Mutula’s unenviable responsibility

PHOTO/FILE

The Minister for Constitution Affairs Mutula Kilonzo.

When you’re Justice minister, there’s a whole load of responsibilities within your ambit, more so, if the country is at a crossroads in matters of law.

Senior Counsel Mutula Kilonzo is a man with that unenviable responsibility.

He doesn’t see how he can share the Cabinet table with suspects of crimes against humanity.

He can’t picture himself agreeing to a decision made by people charged with serious crimes like rape, murder and mass displacement of Kenyan citizens.

Having such suspects in key positions in the country, the minister submits in his not-so-humble opinion, will be the acme of impunity.

So, as a matter of principle, the minister called upon Deputy Prime Minister and Finance minister Uhuru Kenyatta to resign.

He also asked Head of Public Service Francis Muthaura, to do likewise.

As if that was not enough, he asked Mr Kenyatta to drop his presidential ambitions until the grave charges against him at the International Criminal Court are heard and determined.

That too, he said, should be the case for Eldoret North MP William Ruto, who also wants to be the next chief executive of the republic.

As a senior counsel with decades of experience, Mr Kilonzo knew what he was talking about.

He said Mr Kenyatta and Mr Muthaura had no basis to claim legitimacy in office just because of pending appeals.

In any case, he argued, they should resign and wait for the conclusion of the process. If they are cleared, he said, they could resume duty.

To Mr Kilonzo, the duo’s reluctance to step down was eroding patriotism and subverting the Constitution.

He quoted sections of the Constitution that stipulate that a public officer should not demean the office and asked how suspected rapists and murderers did not see their positions in government as untenable.

Even the national anthem, he said, has a line about “Kenya istahili heshima” (Kenya deserves honour).

The charges the suspects face demean the “glory” of Kenya all over the world and that’s not something Mr Kilonzo could live with.

But then, the Justice minister is a big shot in the Wiper Democratic Movement — the party led by Vice-President Kalonzo Musyoka.

Mr Musyoka has been hobnobbing with Mr Kenyatta and Mr Ruto.

Together, they hoped to form the next government. If the two are hauled to The Hague, Mr Musyoka stands to win.

That his right hand man in the party was busy pushing for Mr Kenyatta to quit office did not sit well politically for the VP.

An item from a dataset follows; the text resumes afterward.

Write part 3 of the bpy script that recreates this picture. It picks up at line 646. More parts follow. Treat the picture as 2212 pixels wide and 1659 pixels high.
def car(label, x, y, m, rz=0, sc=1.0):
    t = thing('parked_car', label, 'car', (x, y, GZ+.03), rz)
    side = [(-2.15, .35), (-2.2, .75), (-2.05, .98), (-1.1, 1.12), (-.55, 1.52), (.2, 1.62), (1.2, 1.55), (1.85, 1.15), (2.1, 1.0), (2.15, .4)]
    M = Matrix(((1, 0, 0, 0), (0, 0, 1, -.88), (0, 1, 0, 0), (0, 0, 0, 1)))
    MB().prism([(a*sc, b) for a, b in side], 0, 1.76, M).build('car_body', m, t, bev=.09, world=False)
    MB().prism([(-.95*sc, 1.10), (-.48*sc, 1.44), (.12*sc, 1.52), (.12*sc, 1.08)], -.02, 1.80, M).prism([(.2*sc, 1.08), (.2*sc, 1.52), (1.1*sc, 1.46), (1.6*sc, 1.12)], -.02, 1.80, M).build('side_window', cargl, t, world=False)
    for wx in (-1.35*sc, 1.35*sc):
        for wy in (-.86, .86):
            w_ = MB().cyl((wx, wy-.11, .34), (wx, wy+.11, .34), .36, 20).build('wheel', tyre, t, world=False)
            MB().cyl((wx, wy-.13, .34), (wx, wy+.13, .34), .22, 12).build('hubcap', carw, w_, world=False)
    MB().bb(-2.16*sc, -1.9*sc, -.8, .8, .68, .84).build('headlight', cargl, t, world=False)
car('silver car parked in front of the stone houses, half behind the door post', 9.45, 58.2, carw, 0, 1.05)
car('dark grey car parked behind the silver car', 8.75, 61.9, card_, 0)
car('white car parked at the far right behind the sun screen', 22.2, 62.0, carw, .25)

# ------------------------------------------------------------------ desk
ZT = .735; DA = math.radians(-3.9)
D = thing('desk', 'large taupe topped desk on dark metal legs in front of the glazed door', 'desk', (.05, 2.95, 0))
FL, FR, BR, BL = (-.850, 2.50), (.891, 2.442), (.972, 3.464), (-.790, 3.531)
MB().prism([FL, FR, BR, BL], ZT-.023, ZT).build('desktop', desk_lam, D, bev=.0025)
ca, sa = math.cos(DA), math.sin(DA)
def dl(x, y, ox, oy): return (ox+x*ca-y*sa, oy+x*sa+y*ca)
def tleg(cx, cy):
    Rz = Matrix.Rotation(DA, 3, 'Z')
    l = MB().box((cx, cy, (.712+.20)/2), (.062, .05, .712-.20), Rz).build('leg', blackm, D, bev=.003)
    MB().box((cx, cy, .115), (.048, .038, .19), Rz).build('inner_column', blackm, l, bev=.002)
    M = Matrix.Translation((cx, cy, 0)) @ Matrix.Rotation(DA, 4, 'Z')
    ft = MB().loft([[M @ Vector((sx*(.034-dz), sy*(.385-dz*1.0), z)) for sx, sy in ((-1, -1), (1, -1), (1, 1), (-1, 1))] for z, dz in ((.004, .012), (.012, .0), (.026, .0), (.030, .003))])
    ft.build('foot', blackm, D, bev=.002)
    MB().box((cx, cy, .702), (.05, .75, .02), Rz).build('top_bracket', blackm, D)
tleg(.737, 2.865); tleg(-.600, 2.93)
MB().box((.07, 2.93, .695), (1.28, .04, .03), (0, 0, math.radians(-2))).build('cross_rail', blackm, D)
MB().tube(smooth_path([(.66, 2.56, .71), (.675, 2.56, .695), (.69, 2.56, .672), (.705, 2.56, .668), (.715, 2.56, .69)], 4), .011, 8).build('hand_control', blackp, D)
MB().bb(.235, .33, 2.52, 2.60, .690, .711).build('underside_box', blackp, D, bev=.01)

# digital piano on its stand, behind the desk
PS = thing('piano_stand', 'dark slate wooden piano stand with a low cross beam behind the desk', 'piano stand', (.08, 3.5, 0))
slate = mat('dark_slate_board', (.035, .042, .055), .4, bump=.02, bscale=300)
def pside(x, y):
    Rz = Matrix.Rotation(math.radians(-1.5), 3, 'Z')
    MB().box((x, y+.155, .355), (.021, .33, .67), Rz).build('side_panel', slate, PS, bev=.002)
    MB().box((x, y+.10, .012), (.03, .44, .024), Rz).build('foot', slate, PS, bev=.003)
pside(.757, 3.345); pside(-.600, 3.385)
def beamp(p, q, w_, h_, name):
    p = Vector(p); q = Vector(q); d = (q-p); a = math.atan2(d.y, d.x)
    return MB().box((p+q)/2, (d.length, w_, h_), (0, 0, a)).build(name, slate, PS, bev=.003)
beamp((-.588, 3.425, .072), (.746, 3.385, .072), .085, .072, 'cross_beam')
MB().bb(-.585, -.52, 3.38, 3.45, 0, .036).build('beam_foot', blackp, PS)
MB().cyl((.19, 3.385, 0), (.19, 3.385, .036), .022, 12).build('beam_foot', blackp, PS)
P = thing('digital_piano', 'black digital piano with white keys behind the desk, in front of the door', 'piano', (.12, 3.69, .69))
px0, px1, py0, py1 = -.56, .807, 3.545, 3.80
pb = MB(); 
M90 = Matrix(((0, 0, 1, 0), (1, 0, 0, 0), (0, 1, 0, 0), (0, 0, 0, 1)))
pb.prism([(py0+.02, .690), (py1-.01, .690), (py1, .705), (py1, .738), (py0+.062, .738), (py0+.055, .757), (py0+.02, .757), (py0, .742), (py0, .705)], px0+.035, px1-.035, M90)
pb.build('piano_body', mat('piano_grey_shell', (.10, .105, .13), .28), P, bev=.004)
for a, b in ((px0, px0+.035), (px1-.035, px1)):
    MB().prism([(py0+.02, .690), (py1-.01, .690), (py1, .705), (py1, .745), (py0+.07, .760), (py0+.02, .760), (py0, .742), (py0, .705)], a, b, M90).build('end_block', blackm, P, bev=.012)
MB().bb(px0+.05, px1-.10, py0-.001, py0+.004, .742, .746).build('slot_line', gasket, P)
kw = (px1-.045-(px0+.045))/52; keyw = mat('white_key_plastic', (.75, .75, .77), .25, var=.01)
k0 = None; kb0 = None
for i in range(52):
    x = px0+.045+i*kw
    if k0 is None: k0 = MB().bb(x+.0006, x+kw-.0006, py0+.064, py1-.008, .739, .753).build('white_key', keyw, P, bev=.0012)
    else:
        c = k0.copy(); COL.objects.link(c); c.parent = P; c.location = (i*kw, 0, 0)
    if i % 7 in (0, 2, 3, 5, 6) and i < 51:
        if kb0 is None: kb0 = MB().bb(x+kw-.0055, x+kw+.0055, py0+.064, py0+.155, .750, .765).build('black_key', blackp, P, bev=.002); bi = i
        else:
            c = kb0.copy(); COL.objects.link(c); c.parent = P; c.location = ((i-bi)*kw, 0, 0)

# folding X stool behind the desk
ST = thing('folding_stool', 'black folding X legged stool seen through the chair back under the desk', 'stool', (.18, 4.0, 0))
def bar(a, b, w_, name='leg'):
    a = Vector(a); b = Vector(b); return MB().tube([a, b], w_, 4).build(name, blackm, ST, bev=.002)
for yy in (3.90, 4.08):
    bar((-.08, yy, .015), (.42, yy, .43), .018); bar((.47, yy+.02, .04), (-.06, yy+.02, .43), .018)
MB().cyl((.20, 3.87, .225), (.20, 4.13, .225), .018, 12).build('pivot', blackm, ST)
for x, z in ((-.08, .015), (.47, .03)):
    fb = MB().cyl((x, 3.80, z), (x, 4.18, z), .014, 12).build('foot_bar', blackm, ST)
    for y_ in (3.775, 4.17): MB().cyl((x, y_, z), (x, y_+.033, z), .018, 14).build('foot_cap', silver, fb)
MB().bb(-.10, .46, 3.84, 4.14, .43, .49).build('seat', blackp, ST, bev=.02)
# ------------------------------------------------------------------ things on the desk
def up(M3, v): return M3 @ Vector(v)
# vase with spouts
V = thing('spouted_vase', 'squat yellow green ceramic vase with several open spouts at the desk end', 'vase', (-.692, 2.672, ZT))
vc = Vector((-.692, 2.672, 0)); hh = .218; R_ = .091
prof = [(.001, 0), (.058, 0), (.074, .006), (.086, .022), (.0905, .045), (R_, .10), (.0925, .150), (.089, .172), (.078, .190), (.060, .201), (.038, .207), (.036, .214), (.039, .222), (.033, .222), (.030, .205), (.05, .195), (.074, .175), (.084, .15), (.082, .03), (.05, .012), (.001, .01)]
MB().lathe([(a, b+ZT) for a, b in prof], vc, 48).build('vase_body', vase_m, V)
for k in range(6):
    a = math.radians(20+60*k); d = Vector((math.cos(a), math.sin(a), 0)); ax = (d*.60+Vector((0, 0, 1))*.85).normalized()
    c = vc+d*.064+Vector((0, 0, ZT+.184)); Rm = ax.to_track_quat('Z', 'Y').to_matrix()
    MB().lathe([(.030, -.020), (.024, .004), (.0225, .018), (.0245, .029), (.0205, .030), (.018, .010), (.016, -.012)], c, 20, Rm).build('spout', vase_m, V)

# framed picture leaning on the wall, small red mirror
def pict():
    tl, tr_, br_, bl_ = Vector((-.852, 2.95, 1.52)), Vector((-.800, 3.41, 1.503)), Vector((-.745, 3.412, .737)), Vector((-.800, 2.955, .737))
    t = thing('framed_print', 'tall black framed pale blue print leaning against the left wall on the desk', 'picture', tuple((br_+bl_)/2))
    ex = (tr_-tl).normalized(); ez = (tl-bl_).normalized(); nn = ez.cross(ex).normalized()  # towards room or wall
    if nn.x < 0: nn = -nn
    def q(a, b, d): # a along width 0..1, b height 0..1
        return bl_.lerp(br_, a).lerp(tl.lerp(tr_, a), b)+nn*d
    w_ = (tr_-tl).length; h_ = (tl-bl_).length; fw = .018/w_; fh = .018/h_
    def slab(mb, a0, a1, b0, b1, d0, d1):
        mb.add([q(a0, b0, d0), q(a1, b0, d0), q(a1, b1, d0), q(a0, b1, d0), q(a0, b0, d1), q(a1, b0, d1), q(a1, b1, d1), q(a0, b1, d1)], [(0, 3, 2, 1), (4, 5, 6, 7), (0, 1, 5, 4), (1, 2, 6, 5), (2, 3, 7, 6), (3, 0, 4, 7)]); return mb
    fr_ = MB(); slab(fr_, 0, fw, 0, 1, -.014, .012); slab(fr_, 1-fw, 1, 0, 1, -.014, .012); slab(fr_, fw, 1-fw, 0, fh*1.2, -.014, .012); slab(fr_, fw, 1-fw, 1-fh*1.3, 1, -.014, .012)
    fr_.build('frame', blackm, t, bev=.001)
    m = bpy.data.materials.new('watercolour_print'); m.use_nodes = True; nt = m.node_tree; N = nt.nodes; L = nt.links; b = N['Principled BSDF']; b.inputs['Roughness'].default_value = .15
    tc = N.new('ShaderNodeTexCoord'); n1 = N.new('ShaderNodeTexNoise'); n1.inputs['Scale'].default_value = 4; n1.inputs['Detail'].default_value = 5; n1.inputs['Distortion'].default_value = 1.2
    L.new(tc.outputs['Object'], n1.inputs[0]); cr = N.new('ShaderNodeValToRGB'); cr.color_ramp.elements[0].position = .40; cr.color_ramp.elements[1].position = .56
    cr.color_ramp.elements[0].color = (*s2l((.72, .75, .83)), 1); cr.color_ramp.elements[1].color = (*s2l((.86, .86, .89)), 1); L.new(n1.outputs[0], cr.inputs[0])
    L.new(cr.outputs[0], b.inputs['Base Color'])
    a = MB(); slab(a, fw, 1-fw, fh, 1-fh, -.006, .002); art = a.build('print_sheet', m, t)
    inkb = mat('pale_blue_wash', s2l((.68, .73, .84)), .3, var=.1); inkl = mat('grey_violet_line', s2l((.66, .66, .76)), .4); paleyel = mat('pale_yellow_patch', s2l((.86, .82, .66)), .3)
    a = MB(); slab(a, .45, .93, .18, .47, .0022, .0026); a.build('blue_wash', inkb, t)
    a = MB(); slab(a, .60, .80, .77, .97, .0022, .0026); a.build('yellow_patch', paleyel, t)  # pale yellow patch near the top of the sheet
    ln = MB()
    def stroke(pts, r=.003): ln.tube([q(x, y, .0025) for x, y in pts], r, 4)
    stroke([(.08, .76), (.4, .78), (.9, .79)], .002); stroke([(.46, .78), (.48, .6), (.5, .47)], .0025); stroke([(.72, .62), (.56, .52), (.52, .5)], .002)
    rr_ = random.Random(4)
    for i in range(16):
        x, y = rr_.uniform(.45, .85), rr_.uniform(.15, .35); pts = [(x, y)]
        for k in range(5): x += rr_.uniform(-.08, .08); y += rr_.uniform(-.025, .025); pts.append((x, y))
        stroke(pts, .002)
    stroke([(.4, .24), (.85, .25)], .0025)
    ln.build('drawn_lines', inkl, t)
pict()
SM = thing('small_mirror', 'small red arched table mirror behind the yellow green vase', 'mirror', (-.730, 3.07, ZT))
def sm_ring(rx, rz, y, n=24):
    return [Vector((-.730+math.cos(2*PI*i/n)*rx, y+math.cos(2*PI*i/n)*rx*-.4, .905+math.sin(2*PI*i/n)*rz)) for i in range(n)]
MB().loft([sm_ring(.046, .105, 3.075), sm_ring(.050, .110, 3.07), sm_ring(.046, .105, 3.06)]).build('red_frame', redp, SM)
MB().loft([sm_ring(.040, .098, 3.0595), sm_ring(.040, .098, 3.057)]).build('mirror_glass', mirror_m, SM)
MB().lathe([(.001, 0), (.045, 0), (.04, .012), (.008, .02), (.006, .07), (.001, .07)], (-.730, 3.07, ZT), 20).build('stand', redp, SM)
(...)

But Mr Kilonzo insisted there was little integrity in having suspects in key positions just because they are “innocent until proven guilty”.

“Why for example would the whole country descend on the Deputy Chief Justice (Nancy Baraza) and call for her resignation just for nose-pinching, yet, these ones are let off the hook?” posed Mr Kilonzo.

Is it any wonder that the President yielded to the fervent advice of his Justice minister after such a basic comparison?